Vehicle-mounted cameras play an integral role in modern transport systems and the automotive industry, providing drivers with critical visual information to enhance driving safety. However, as vehicles are exposed to a variety of extreme environmental conditions during operation, a series of specialised tests such as waterproofing, high and low temperatures and vibration are essential to ensure the reliability and performance of on-board cameras. The aim of this paper is to provide an in-depth analysis of why these environmental adaptation tests are required for on-board cameras and the key factors involved in the testing process.
As a core component of vehicle visualisation and safety systems, the performance of in-vehicle cameras is directly related to driver safety and driving experience. However, there are differences in the environments in which cameras can be used under different geographical and meteorological conditions, so they must undergo rigorous environmental adaptability testing.
1. Necessity of waterproof test
Vehicles may face a variety of weather conditions, including rain, snow and humidity, while on the road. The waterproof test evaluates the performance of the camera’s housing and sealing structure by simulating these conditions to ensure that it can still function properly in inclement weather. Moisture on electronic components is something that needs to be avoided, and waterproof testing becomes an important means of maintaining image quality and extending the life of the camera.
1.1 Test Process
The waterproof test consists of a quantitative water jet spray and an immersion test. Firstly, the on-board camera is sprayed with liquid by using quantitative water jet spray equipment to simulate rain washout. Next, the camera was immersed in water to simulate the extreme conditions that may be encountered in adverse weather conditions. The pressure of the liquid spray, the duration of immersion, and the state of the camera are recorded during the test to assess its waterproof performance.
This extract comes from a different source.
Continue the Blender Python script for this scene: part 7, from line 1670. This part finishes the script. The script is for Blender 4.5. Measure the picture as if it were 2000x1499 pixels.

2. Importance of High and Low Temperature Testing
Vehicles operate in a variety of climates, from extremely cold winters to scorching summers. High-temperature testing ensures that the camera is not overheated in high-temperature environments, while low-temperature testing verifies that it still functions properly in cold conditions. These tests ensure that the camera delivers reliable images in all climates by simulating operating conditions at different temperatures.
2.1 Test Process
High temperature tests are conducted in a constant temperature chamber, gradually increasing the temperature to a set value. The camera’s operating status, image quality and performance of electronic components at different temperatures are recorded. Similarly, the low temperature test is conducted in a constant temperature box, gradually lowering the temperature and recording the corresponding data to verify the stability of the camera in a cold environment.
3. Criticality of Vibration Test
Vehicles are subject to vibration and shock when travelling, and the camera must be able to work stably to provide clear images. The vibration test verifies the adaptability of the electronic components and mechanical structure inside the camera to vibration by simulating the vibration of the vehicle under different road conditions. This helps prevent vibration-induced failures and ensures that the camera is stable and reliable during driving.
3.1 Test Process
Vibration testing involves mounting the camera on a vibration table and vibrating it at different frequencies and amplitudes. The vibration response of the camera, the stability of the mechanical structure and the operating status of the electronic components are recorded. The camera’s resistance to vibration and shock is assessed by simulating the vibration of the vehicle in motion.
Through an in-depth analysis of waterproofing, high temperature and low temperature and vibration testing of in-vehicle cameras, this paper highlights the need for these tests. These tests not only follow the requirements of standards and specifications, but also aim to ensure that the on-board camera can work stably and reliably under various extreme conditions to provide accurate visual information to the driver, thus enhancing the overall safety and performance of the vehicle. In the future, with the continuous development of automotive technology, environmental adaptability testing of on-board cameras will become an indispensable part of ensuring vehicle safety and intelligent driving.